In Kailali district, a high ranking police officer (Deputy Superintendent of Police) was lynched and half a dozen people were killed by the local people using home-based weapons. The months-long strikes that  paralysed life in Madhes and the entire country came under sharper criticism. The government was also blamed for using excessive force that resulted in the killing of more than 50 processionists. The processionists also used all the intimidating and violent tactics to halt public services, including schools, torched ambulances and killed innocent people for defying their protests, destroyed public property and government offices. The economy of the country  slumped to negative growth due to the blockade launched by the Madhesi Morcha.

In Nepal, as elsewhere in democratic countries, curfews (prohibitory orders) are clamped  to keep law and order. The local administration delimits the security sensitive zone and cordons the area when major demonstrations are planned around the sensitive areas. Generally peaceful protests and demonstrations are allowed, and no untoward incidents have been reported.

Another very important freedom of the citizens guaranteed by the constitution has been the freedom of expression. Article 27 of the constitution guarantees the freedom of expression, and it ensures the right to information to the citizens. In fact, the Nepalese media, both print and electronic, is criticised for being excessively free that knows no limitation. It is also said to be too politicised and parochial, lacking in professional rigour and objectivity.

The print media is often blamed for indulging in character assassination of public personalities or individuals as a consequence of which its credibility, accuracy and reliability are questioned and challenged. The Press Council/ Nepal Journalists.

Association have not been able to discipline the erring members of the media community. FM community radios have  proved to be reliable means of information in the rural communities of Nepal.

The right to information is guaranteed, and the National Information Commission is at work.
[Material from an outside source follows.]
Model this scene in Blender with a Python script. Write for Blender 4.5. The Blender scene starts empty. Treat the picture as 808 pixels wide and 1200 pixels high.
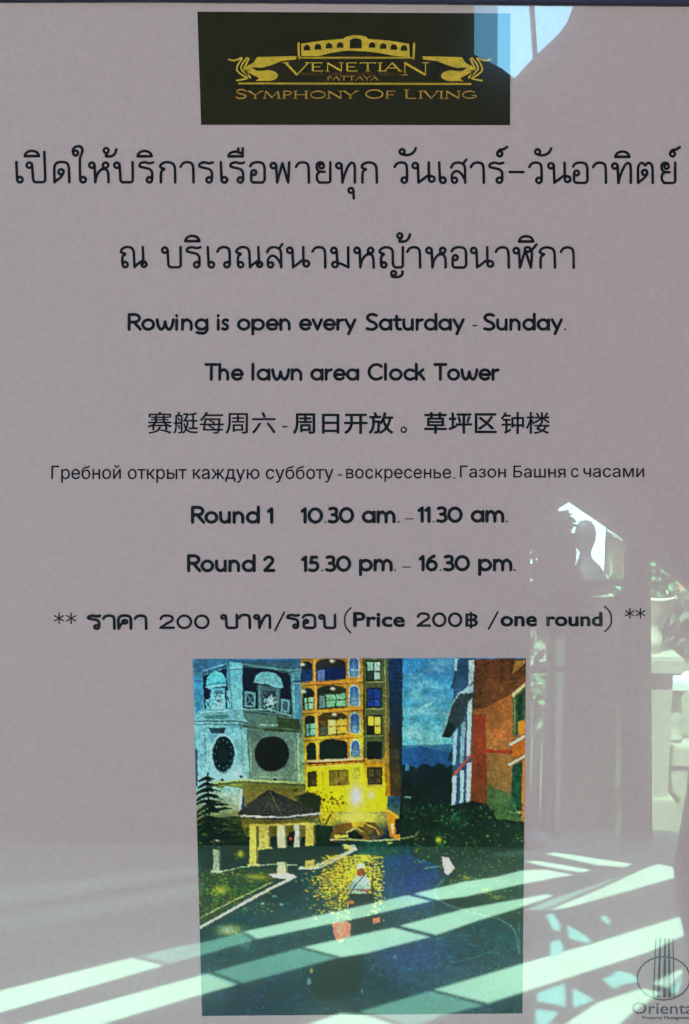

According to the guideline issued by the Ministry of Federal Affairs and Local Development in 2013,  local governments, especially the municipalities and District Development Committees, should disclose their fiscal and governance-related information through their websites, but they are yet to comply with this requirement fully. It indicates that the  bureaucratic  opacity and lethargy to disclose information suo moto has not improved much.

Recently the judiciary in Nepal has come under sharper scrutiny for the fact that political loyalists have been reportedly recommended for the Supreme Court of Nepal. In another context, leader of the Maoist Centre Pushpa Kamal Dahal (Prachanda) criticised the judiciary, and a contempt of court case was filed against him. Moreover, the court came out with a strong statement not to scrutinise the court publicly.

Recently the Ministry of Information and Communication  issued the Online Media  Operative Directive-2073 that has been meted out with stiff opposition. According to the provision of the directive, the government can shut down online media that are not registered or have failed to renew their registration. It also empowers  the government to shutdown websites that run misleading content or news without official sources. To placate the critics, the government has formed a panel to review the directive and improve on it.


Use freedoms responsibly

To conclude, it can be said that the freedoms guaranteed in the constitution should not be curtailed by the state, but at the same time they need to be used and exercised in a responsible and diligent way.